Rosenow’s book is an important addition to haiku scholarship. Apart from previous critical analysis of Moore’s long engagement with haiku, this book is an expansive, in-depth look into the poet’s versatileness, as well as his distinctive approaches and contributions to the haiku. With this book, Rosenow establishes Moore as a virtuoso among contemporary haiku.
— Frogpond
Ce Rosenow’s Lenard D. Moore and African American Haiku: Merging Traditions is the first scholarly book dedicated solely to the study of Lenard D. Moore, a prolific and gifted poet well-known especially in contemporary English haiku world. It offers the focused examination of Moore’s use of haiku techniques as well as his artistic attitude toward nature and human nature. This remarkable book explores how Moore develops different aspects of his experiences into expressions in the forms of jazzku, bluesku, gospelku, ekphrastic and elegiac haiku, haibun, and sequences, recognizes his importance in presenting aesthetics, history, and southern culture to expand our understanding of African American traditions, and sheds light for the future investigations of Moore’s work.
— John Zheng, Mississippi Valley State University
Ce Rosenow has done a wonderful job examining the scope and significance of Lenard D. Moore’s lifetime work as an American poet who has embraced haiku as the primary focus of their writing. He has shown us how to become a voice for community, expressed the African American experience, enthralled us with jazzku, and taken us to the depths of human loss and suffering. He is one of the greats of American haiku and this book is just the start of significant literary criticism to study his artistic success.
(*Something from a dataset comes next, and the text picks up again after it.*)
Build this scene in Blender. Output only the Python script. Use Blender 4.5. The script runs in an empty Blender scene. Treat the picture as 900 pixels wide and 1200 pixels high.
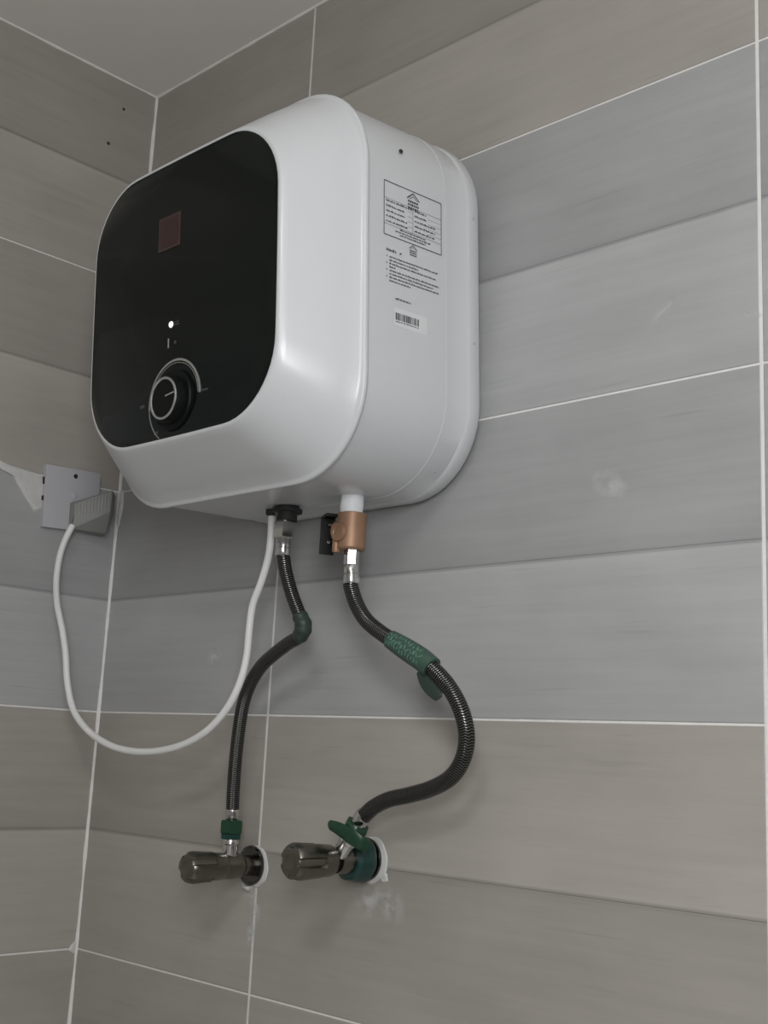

— Journal of Ethnic American Literature
A strength of this entire book is Rosenow’s specialty as a haiku poet herself and the firm scholarship on which it is based. No one knows and interprets Lenard Moore’s haiku better than she. In this work Rosenow draws on the knowledge in both ways to make original observations. As an important contribution to haiku studies Lenard D. Moore and African American Haiku: Merging Traditions will be of interest to scholars as well as haiku poets and general readers.
— Toru Kiuchi, editor of American Haiku: New Readings
Lenard D. Moore is an accomplished contemporary American haiku poet and Ce Rosenow represents a highly original haiku scholar and critic.
— Yoshinobu Hakutani, Kent State University
[This] book is a good overview of Moore’s career in haiku, with swerves into some of his longer poetry when the themes overlap. Moore is a varied and prolific writer and he has dipped his toes into any number of forms. Yet, many of the themes that drive his larger work are present in his haiku, which Rosenow does a great job of ferreting out. As mentioned above, several volumes of essays have been written on African-American haikuists, however, the quality of their output isn’t on par with many of the best haikuists in what has been called the haiku community. Moore has created a strong oeuvre and we are glad to see him get the attention; we hope other haikuists—regardless of race—will get the same spotlight.